Limerick residents 'angered and concerned' by latest Irish Cement dust emission

Local councillor refers firm to HSE's public health office

Nick Rabbitts


Nick Rabbitts

Limerick residents 'angered and concerned' by latest Irish Cement dust emission

Irish Cement: Dust emission

AN EPA probe into dust emissions in the Mungret area in recent weeks stated it was “a good match” to what is found in the cement factory, according to Cllr Daniel Butler.

And after more dust emissions in recent days, Irish Cement offered to clean cars belonging to scores of residents in the areas surrounding its factory.

They had woken up over last weekend to find their cars and house windows coated in the dust.

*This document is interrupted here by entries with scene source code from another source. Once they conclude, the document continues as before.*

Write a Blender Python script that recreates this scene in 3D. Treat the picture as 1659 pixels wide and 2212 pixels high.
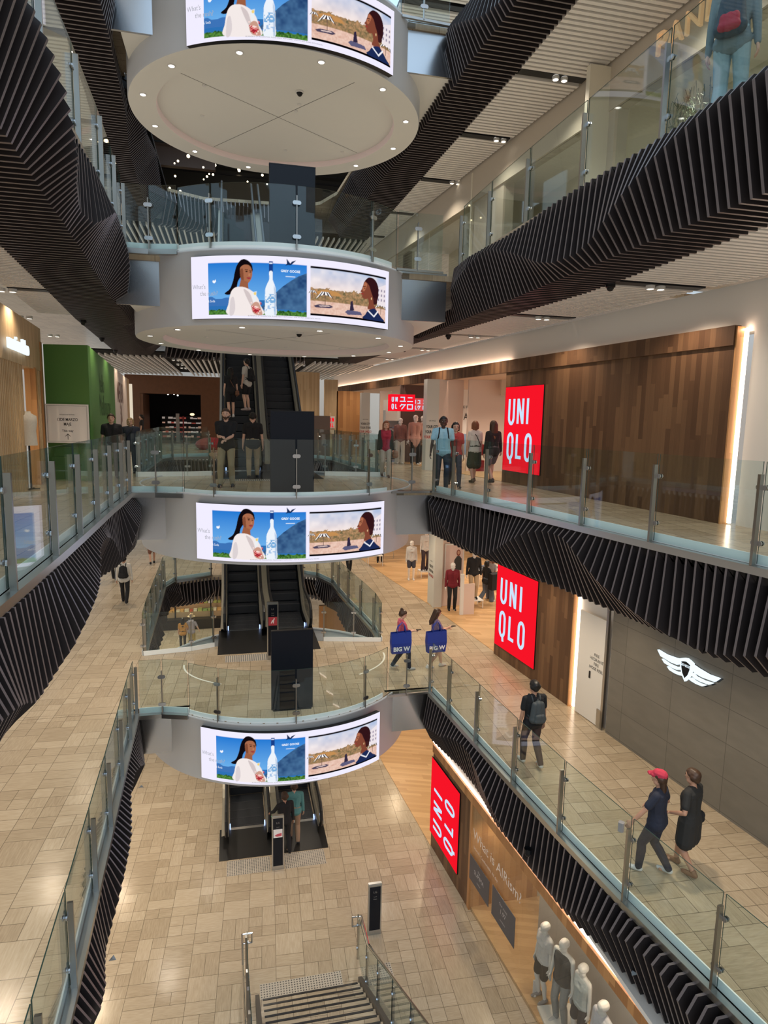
import bpy, bmesh, math, random
import numpy as np
from mathutils import Vector, Matrix
random.seed(7); rng = np.random.default_rng(7)
sc = bpy.context.scene
COL = sc.collection
PI = math.pi
for o in list(bpy.data.objects): bpy.data.objects.remove(o)

# ------------------------------------------------------------------ camera
EYE = Vector((0, 0, 1.65))
PITCH, ROLL, YAW, FPX = .14115, .02052, math.radians(13.2), 1406.1
fw = Vector((math.sin(YAW)*math.cos(PITCH), math.cos(YAW)*math.cos(PITCH), -math.sin(PITCH)))
rt = Vector((math.cos(YAW), -math.sin(YAW), 0)); up = rt.cross(fw)
xr = rt*math.cos(ROLL)+up*math.sin(ROLL); yr = up*math.cos(ROLL)-rt*math.sin(ROLL)
cd = bpy.data.cameras.new('camera'); cam = bpy.data.objects.new('camera', cd); COL.objects.link(cam)
cam.matrix_world = Matrix(((xr.x, yr.x, -fw.x, EYE.x), (xr.y, yr.y, -fw.y, EYE.y), (xr.z, yr.z, -fw.z, EYE.z), (0, 0, 0, 1)))
cd.sensor_fit = 'VERTICAL'; cd.sensor_height = 36; cd.lens = FPX/2212*36; cd.clip_start = .05; cd.clip_end = 300
sc.camera = cam
# ------------------------------------------------------------------ world: daylight from the skylight above, dim mall around
w = bpy.data.worlds.new('world'); sc.world = w; w.use_nodes = True
nt = w.node_tree; nt.nodes.clear()
out = nt.nodes.new('ShaderNodeOutputWorld'); bg = nt.nodes.new('ShaderNodeBackground')
tc = nt.nodes.new('ShaderNodeTexCoord'); sp = nt.nodes.new('ShaderNodeSeparateXYZ'); rp = nt.nodes.new('ShaderNodeValToRGB')
mr = nt.nodes.new('ShaderNodeMapRange'); mr.inputs[1].default_value = -1; mr.inputs[2].default_value = 1
nt.links.new(tc.outputs['Generated'], sp.inputs[0]); nt.links.new(sp.outputs[2], mr.inputs[0]); nt.links.new(mr.outputs[0], rp.inputs[0])
e = rp.color_ramp.elements
e[0].position = .30; e[0].color = (.20, .17, .14, 1)
e[1].position = .9; e[1].color = (.62, .80, 1.0, 1)
x = e.new(.53); x.color = (.26, .24, .22, 1)
x = e.new(.64); x.color = (.40, .52, .62, 1)
x = e.new(.76); x.color = (.56, .74, .94, 1)
nt.links.new(rp.outputs[0], bg.inputs[0]); bg.inputs[1].default_value = 1.6
nt.links.new(bg.outputs[0], out.inputs[0])
sc.view_settings.view_transform = 'Standard'; sc.view_settings.look = 'None'
sc.view_settings.exposure = 0.0; sc.view_settings.gamma = 1; sc.view_settings.use_curve_mapping = False
cy = sc.cycles
cy.max_bounces = 7; cy.diffuse_bounces = 4; cy.glossy_bounces = 4; cy.transmission_bounces = 4; cy.transparent_max_bounces = 14
cy.caustics_reflective = False; cy.caustics_refractive = False; cy.sample_clamp_indirect = 3; cy.use_denoising = True
cy.use_light_tree = True
cy.use_fast_gi = True; cy.fast_gi_method = 'ADD'; w.light_settings.ao_factor = .24; w.light_settings.distance = 4.0
LAMP_K = 2.6      # one dial for every downlight
WARM, NEUT, COOL = (1, .80, .58), (1, .90, .76), (.86, .94, 1)
# ------------------------------------------------------------------ helpers
class Mat: pass
M = Mat()
def newmat(name):
    m = bpy.data.materials.new(name); m.use_nodes = True
    return m, m.node_tree, m.node_tree.nodes['Principled BSDF']
def mat(name, col, rough=.5, metal=0., emis=None, es=0., spec=.5, coat=0., noise=0., nscale=8.):
    m, t, b = newmat(name)
    b.inputs['Base Color'].default_value = (*col, 1); b.inputs['Roughness'].default_value = rough
    b.inputs['Metallic'].default_value = metal; b.inputs['Specular IOR Level'].default_value = spec
    b.inputs['Coat Weight'].default_value = coat
    if emis: b.inputs['Emission Color'].default_value = (*emis, 1); b.inputs['Emission Strength'].default_value = es
    if noise:
        g = NG(t); p = g.geo_pos()
        n = g.noise(p, nscale, 4)
        f = g.math('MULTIPLY_ADD', n, 2*noise, 1-noise)
        c = t.nodes.new('ShaderNodeVectorMath'); c.operation = 'SCALE'; c.inputs[0].default_value = col
        t.links.new(f, c.inputs['Scale']); t.links.new(c.outputs[0], b.inputs['Base Color'])
    return m
def emit(name, col, s):
    m = bpy.data.materials.new(name); m.use_nodes = True; t = m.node_tree; t.nodes.clear()
    o = t.nodes.new('ShaderNodeOutputMaterial'); e = t.nodes.new('ShaderNodeEmission')
    e.inputs[0].default_value = (*col, 1); e.inputs[1].default_value = s; t.links.new(e.outputs[0], o.inputs[0])
    return m
class NG:
    def __init__(s, t): s.t = t
    def geo_pos(s): return s.t.nodes.new('ShaderNodeNewGeometry').outputs['Position']
    def math(s, op, a, b=None, c=None):
        n = s.t.nodes.new('ShaderNodeMath'); n.operation = op
        for i, v in enumerate((a, b, c)):
            if v is None: continue
            if isinstance(v, (int, float)): n.inputs[i].default_value = v
            else: s.t.links.new(v, n.inputs[i])
        return n.outputs[0]
    def sep(s, v):
        n = s.t.nodes.new('ShaderNodeSeparateXYZ'); s.t.links.new(v, n.inputs[0]); return n.outputs
    def comb(s, x, y, z):
        n = s.t.nodes.new('ShaderNodeCombineXYZ')
        for i, v in enumerate((x, y, z)):
            if isinstance(v, (int, float)): n.inputs[i].default_value = v
            else: s.t.links.new(v, n.inputs[i])
        return n.outputs[0]
    def noise(s, v, scale, detail=2, rough=.5):
        n = s.t.nodes.new('ShaderNodeTexNoise'); s.t.links.new(v, n.inputs['Vector'])
        n.inputs['Scale'].default_value = scale; n.inputs['Detail'].default_value = detail; n.inputs['Roughness'].default_value = rough
        return n.outputs['Fac']
    def white(s, v):
        n = s.t.nodes.new('ShaderNodeTexWhiteNoise'); n.noise_dimensions = '3D'; s.t.links.new(v, n.inputs['Vector']); return n.outputs['Value']
    def ramp(s, f, stops):
        n = s.t.nodes.new('ShaderNodeValToRGB'); s.t.links.new(f, n.inputs[0]); e = n.color_ramp.elements
        while len(e) > 1: e.remove(e[-1])
        e[0].position = stops[0][0]; e[0].color = (*stops[0][1], 1)
        for p, c in stops[1:]:
            k = e.new(p); k.color = (*c, 1)
        return n.outputs[0]
    def mix(s, f, a, b):
        n = s.t.nodes.new('ShaderNodeMix'); n.data_type = 'RGBA'
        if isinstance(f, (int, float)): n.inputs[0].default_value = f
        else: s.t.links.new(f, n.inputs[0])
        for i, v in ((6, a), (7, b)):
            if isinstance(v, tuple): n.inputs[i].default_value = (*v, 1)
            else: s.t.links.new(v, n.inputs[i])
        return n.outputs[2]

def tile_mat(name, stops, cell=.6, rough=.22, rot=-.05):
    """stone tiles: squares, pairs of halves either way round, each with veins along its length"""
    m, t, b = newmat(name); g = NG(t); p = g.sep(g.geo_pos())
    c, s = math.cos(rot), math.sin(rot)
    X = g.math('ADD', g.math('MULTIPLY', p[0], c), g.math('MULTIPLY', p[1], s)); X = g.math('ADD', X, 50.25)
    Y = g.math('ADD', g.math('MULTIPLY', p[0], -s), g.math('MULTIPLY', p[1], c)); Y = g.math('ADD', Y, 50.1)
    cx = g.math('DIVIDE', X, cell); iy0 = g.math('FLOOR', cx)
    # every second column is shifted by half a tile
    sh = g.math('MULTIPLY', g.math('MODULO', iy0, 2), cell*.5)
    cyy = g.math('DIVIDE', g.math('ADD', Y, sh), cell)
    ix, iy = iy0, g.math('FLOOR', cyy)
    fx, fy = g.math('FRACT', cx), g.math('FRACT', cyy)
    r = g.white(g.comb(ix, iy, 0)); r2 = g.white(g.comb(ix, iy, 7))
    split = g.math('GREATER_THAN', r, .27)          # 0: a whole square
    orient = g.math('GREATER_THAN', r2, .5)
    # u along the grain, v across
    def sel(f, a, b_): return g.math('ADD', a, g.math('MULTIPLY', f, g.math('SUBTRACT', b_, a)))
    u, v = sel(orient, fx, fy), sel(orient, fy, fx)
    k = g.math('ADD', 1, split); v2 = g.math('MULTIPLY', v, k); iv = g.math('FLOOR', v2); fv = g.math('DIVIDE', g.math('FRACT', v2), k)
    hv = g.math('DIVIDE', 1, k)
    # some halves are cut once more across
    r3 = g.white(g.comb(ix, iy, g.math('ADD', iv, 3))); cut = g.math('MULTIPLY', split, g.math('GREATER_THAN', r3, .52))
    ku = g.math('ADD', 1, cut); u2 = g.math('MULTIPLY', u, ku); iu = g.math('FLOOR', u2); fu = g.math('DIVIDE', g.math('FRACT', u2), ku); hu = g.math('DIVIDE', 1, ku)
    du = g.math('MINIMUM', fu, g.math('SUBTRACT', hu, fu)); dv = g.math('MINIMUM', fv, g.math('SUBTRACT', hv, fv))
    edge = g.math('LESS_THAN', g.math('MINIMUM', du, dv), .0075)
    tid = g.white(g.comb(g.math('ADD', ix, g.math('MULTIPLY', iu, .37)), iy, g.math('ADD', iv, 11)))
    grain = g.noise(g.comb(g.math('MULTIPLY', u, .9), g.math('MULTIPLY', v, 9), g.math('ADD', g.math('MULTIPLY', tid, 40), g.math('ADD', ix, iy))), 3.0, 4, .62)
    f = g.math('ADD', g.math('MULTIPLY', tid, .5), g.math('MULTIPLY', g.math('SUBTRACT', grain, .5), 1.3)); f = g.math('ADD', f, .18)
    col = g.ramp(f, stops)
    col = g.mix(edge, col, tuple(x*.45 for x in stops[0][1]))
    t.links.new(col, b.inputs['Base Color']); b.inputs['Roughness'].default_value = rough
    return m
def plank_mat(name, stops, w=.12, L=1.6, axis='V', rough=.4, gap=.012, rot=-.105, spec=.4):
    """axis V: upright boards on a wall; H: floor boards running across the hall"""
    m, t, b = newmat(name); g = NG(t); p = g.sep(g.geo_pos())
    if axis == 'V': a = g.math('ADD', p[1], g.math('MULTIPLY', p[0], .9)); l = p[2]
    elif axis == 'F': a = g.math('ADD', p[1], g.math('MULTIPLY', p[0], .35)); l = p[0]
    else: a = g.math('ADD', p[0], g.math('MULTIPLY', p[1], .1)); l = p[1]
    q = g.math('DIVIDE', g.math('ADD', a, 60), w); ia = g.math('FLOOR', q); fa = g.math('FRACT', q)
    off = g.white(g.comb(ia, 0, 5)); ql = g.math('ADD', g.math('DIVIDE', l, L), g.math('MULTIPLY', off, 7)); il = g.math('FLOOR', ql)
    tid = g.white(g.comb(ia, il, 2)); e = g.math('LESS_THAN', fa, gap)
    n = g.noise(g.comb(g.math('MULTIPLY', fa, 2.5), g.math('MULTIPLY', l, 1.1), g.math('MULTIPLY', tid, 30)), 3, 3)
    f = g.math('ADD', g.math('MULTIPLY', tid, .75), g.math('MULTIPLY', n, .35)); f = g.math('SUBTRACT', f, .05)
    col = g.mix(e, g.ramp(f, stops), tuple(x*.5 for x in stops[0][1]))
    t.links.new(col, b.inputs['Base Color']); b.inputs['Roughness'].default_value = rough; b.inputs['Specular IOR Level'].default_value = spec
    return m
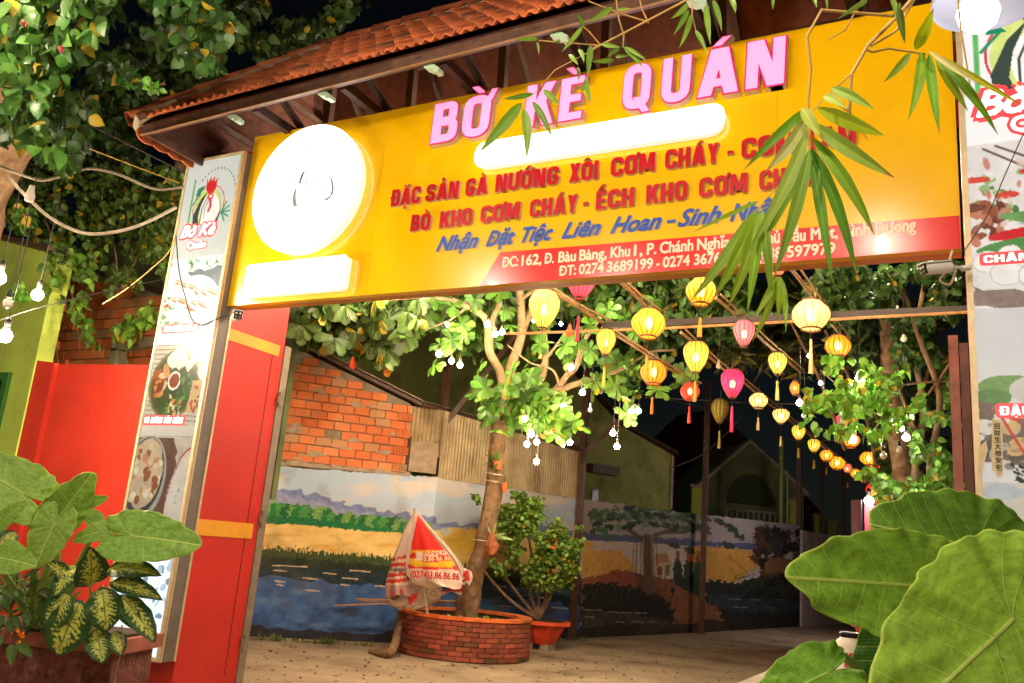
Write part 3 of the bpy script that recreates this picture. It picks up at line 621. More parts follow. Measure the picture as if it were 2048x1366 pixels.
# left hip slope, one joined part
hv = np.array([XRL-XL, 0, ZR-ZE]); HS = np.linalg.norm(hv); hv = hv/HS; hn = np.array([-(ZR-ZE), 0, XRL-XL]); hn = hn/np.linalg.norm(hn)
YB = 2*YR-YE; hm = MB(); tv = [tuple(v.co) for v in TM.vertices]; tf = [tuple(p.vertices) for p in TM.polygons]
for j in range(int(HS/TL_)+1):
    s = j*TL_; fr = s/HS
    for i in range(int((YB-YE)/TW)+1):
        y = YB-(i+.5)*TW
        if fr > .9 or y < YE+(YR-YE)*fr+.14 or y > YB-(YR-YE)*fr-.1: continue
        P = np.array([XL, y, ZE])+hv*(s-.03)+hn*.02; hm.add([P+np.array([0, -1., 0])*v[0]+hv*v[1]+hn*v[2] for v in tv], tf)
tag(hm.build('hip_tiles', m_tile, roof, True), kind='stuff')
MB().add([(XL, YE+.02, ZE-.02), (XR, YE+.02, ZE-.02), (XR, YR, ZR-.03), (XRL, YR, ZR-.03), (XL, YB, ZE-.02), (XR, YB, ZE-.02)], [(0, 3, 2, 1), (2, 3, 4, 5), (0, 4, 3)]).build('tile_underlay', M('tile_underside', (84, 44, 32), .9, var=.3, scale=14, bump=.3), roof)
def ridge_run(a, b, name='ridge_tile', step=.33, r=.1):
    a = np.array(a, float); b = np.array(b, float); d = b-a; Ln = np.linalg.norm(d); d /= Ln; s_ = np.cross([0, 0, 1.], d); s_ /= np.linalg.norm(s_); u_ = np.cross(d, s_)
    k = int(Ln/step)-1; vs = []; fs = []; n = 9
    for q, (t, rr_) in enumerate(((0, r), (step*1.08, r*.86))):
        for lay in (0, 1):
            for i in range(n): th = math.pi*i/(n-1); vs.append(((rr_-.012*lay)*math.cos(th), t, (rr_-.012*lay)*math.sin(th)))
    for lay in (0, 1): fs += [(lay*n+i, lay*n+i+1, 2*n+lay*n+i+1, 2*n+lay*n+i) for i in range(n-1)]
    fs += [(i, n+i, n+i+1, i+1) for i in range(n-1)]
    me = bpy.data.meshes.new(name); me.from_pydata(vs, [], fs); me.materials.append(m_tile); me.polygons.foreach_set('use_smooth', [True]*len(me.polygons)); me.update()
    for i in range(k+1):
        o = bpy.data.objects.new(name, me); COL.objects.link(o); o.parent = roof; P = a+d*i*step-rl
        o.matrix_local = Matrix([[s_[j], d[j], u_[j], P[j]] for j in range(3)]+[[0, 0, 0, 1]])
m_cement = M('ridge_cement', (176, 158, 136), .95, var=.2, scale=10, bump=.4)
ridge_run((XL-.03, YE-.03, ZE+.0), (XRL, YR, ZR+.01)); ridge_run((XRL, YR, ZR+.015), (XR, YR, ZR+.015)); ridge_run((XL, YB, ZE), (XRL, YR, ZR))
MB().beam((XL, YE+.0, ZE+.0), (XRL, YR, ZR-.01), .26, .07).beam((XRL, YR, ZR), (XR, YR, ZR), .1, .05).build('ridge_bedding', m_cement, roof)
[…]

It comes as local Fine Gael councillor Daniel Butler referred the firm to the HSE’s public health office, after getting complaints from parents of children with asthma and other respiratory conditions.

Cllr Butler says he is “angered and hugely concerned” at the latest emission which he says stretched over five days.

He says he discovered this after making his own queries to the EPA.

”Winds were blowing in the direction of estates such as Sli Na Manach, Ard Aulin, Inis Mor, Inis Lua, Cragaun, Oakfields and The Grange, reaching six knots,” the deputy mayor said.

Cllr Butler added that he had been told by the EPA that a report will reveal that dust samples taken from a local’s home after a previous dust ‘blow-out’ is a “good match” to what is found in Irish Cement’s kilns.

Irish Cement had distanced itself from this incident, which took place at the end of March. It is planning to phase out the use of petroleum coke in its plant in favour of solid recovered waste and used tyres.

But the €10m proposals – which Irish Cement says are necessary to ensure it remains competitive here – have caused huge opposition in the community.

“These emissions are why my constituents, neighbours, friends and family living locally are hugely concerned about Irish Cement’s plans to burn tyres and plastics. I want to assure them that this is not just politically motivated, but it is also personally motivated as my own children live and go to school locally,” he said.

Cllr Butler pledged to continue to “vigorously pursue answers and those responsible until we can all be assured of our health and of those that matter most to us.”

Irish Cement did not wish to comment on Cllr Butler’s statement. But in a statement issued on Monday when the latest blow-out first came to light, the firm said it remains in contact with neighbours living close to its factory over “dust on some cars”.

”Irish Cement personnel visited the neighbours and are liaising with the individuals concerned”.

The company said that after an inspection at Mungret last week, repairs were made to a cement clinker conveyor.

“Subsequent inspections have confirmed the conveyor is now operating normally. The EPA is being kept fully informed,” the statement added.

An Bord Pleanala is currently deliberating on whether to give Irish Cement permission to change process in Mungret, and is expected to make a decision by August.